Hizmet okullarının topluma katkıları yerel olarak farklılık arz etmektedir ve bazı çalışmalara konu olmuştur.[6] Burada asıl vurgulamak istediğimiz nokta, bu gibi faaliyetleri ile Hizmet okullarının, toplumdaki kutuplaşmalara karşı olması, bulundukları yerlerde barış adacıkları oluşturması ve insanları radikalizme iten kanalları hem Batı’da hem de Doğu’da kapatmak için faaliyet göstermesidir. Bugün dahi meyvelerini gördüğümüz bu gayretlerin, ileride pek çok güzelliklere vesile olacağını da öngörmek zor olmasa gerektir.

Dipnotlar

[1] G. Barton, “Progressive Islamic Thought, Civil Society and the Gülen Movement in the National Context: Parallels with Indonesia”, 8.11.2005, citeseerx.ist.psu.edu/viewdoc/download?doi=10.1.1.573.3544&rep=rep1&type=pdf

[2] U. Boos-Nünning, “Die Bildungsarbeit von Migrantenorganisationen – dargestellt unter besonderer Berücksichtigung der Aktivitäten der Gülen-Bewegung”, U. Boos-Nünning, C. Bultmann, B. Ucar (ed.), Die Gülen-Bewegung Zwischen Predigt und Praxis, Münster: Aschendorff Verlag, 2011, s. 191–215.

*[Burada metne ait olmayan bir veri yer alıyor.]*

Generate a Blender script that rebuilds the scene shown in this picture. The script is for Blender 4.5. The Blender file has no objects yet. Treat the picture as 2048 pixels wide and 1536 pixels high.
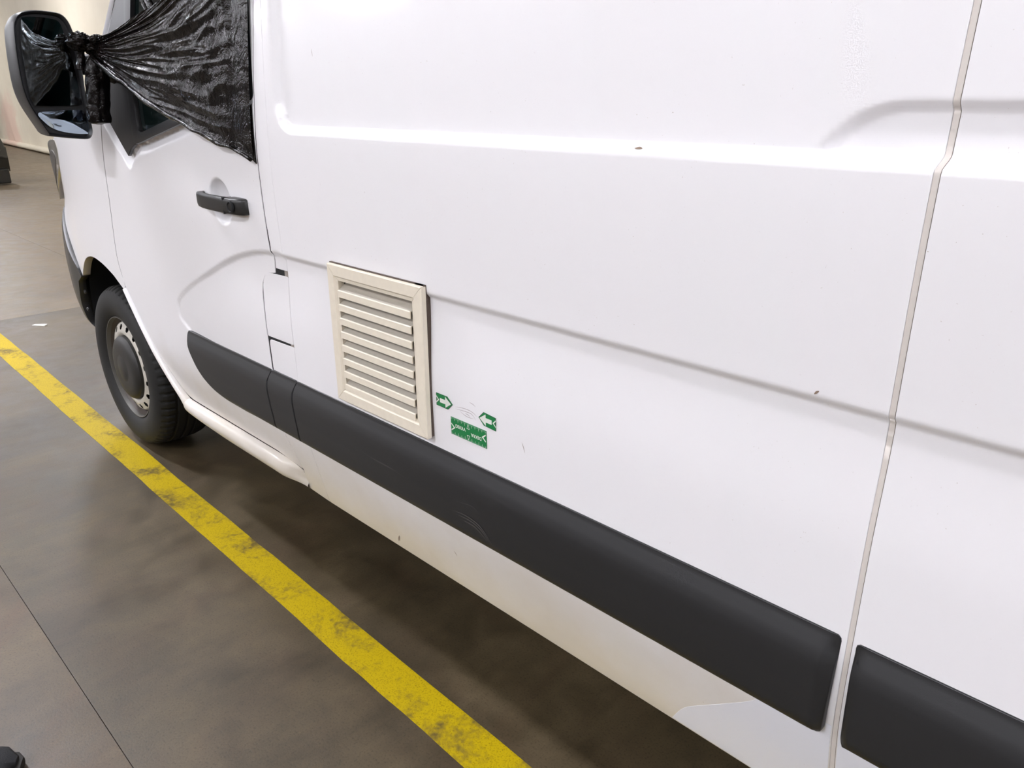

[3] M. E. Altın, Internationalization Through Localization: Gülen Inspired Schools, Düsseldorf: Dr. Kovac Verlag, 2020, s. 274–281.

[4] İbrahim Kaya, “Hizmet educational philosophy in the example of a Hizmet-inspired school; Hayskolen:

Could Hizmet educational philosophy be an alternative solution to criminality and radicalism among immigrant-origin youths?”, Yüksek Lisans Tezi, Uppsala Universitet, Teologiska Institutionen, 2016, urn.kb.se/resolve?urn=urn:nbn:se:uu:diva-298171

[5] Bakınız: B. Park, “The Fethullah Gulen Movement as a Transnational Phenomenon”, Muslim World in Transition: Contributions of the Gulen Movement, London: Leeds Metropolitan University Press, 2007, s. 46–59.

[6] M. E. Altın, “Hizmet Okulları ve Yerelleşme”, Çağlayan, Mayıs 2023.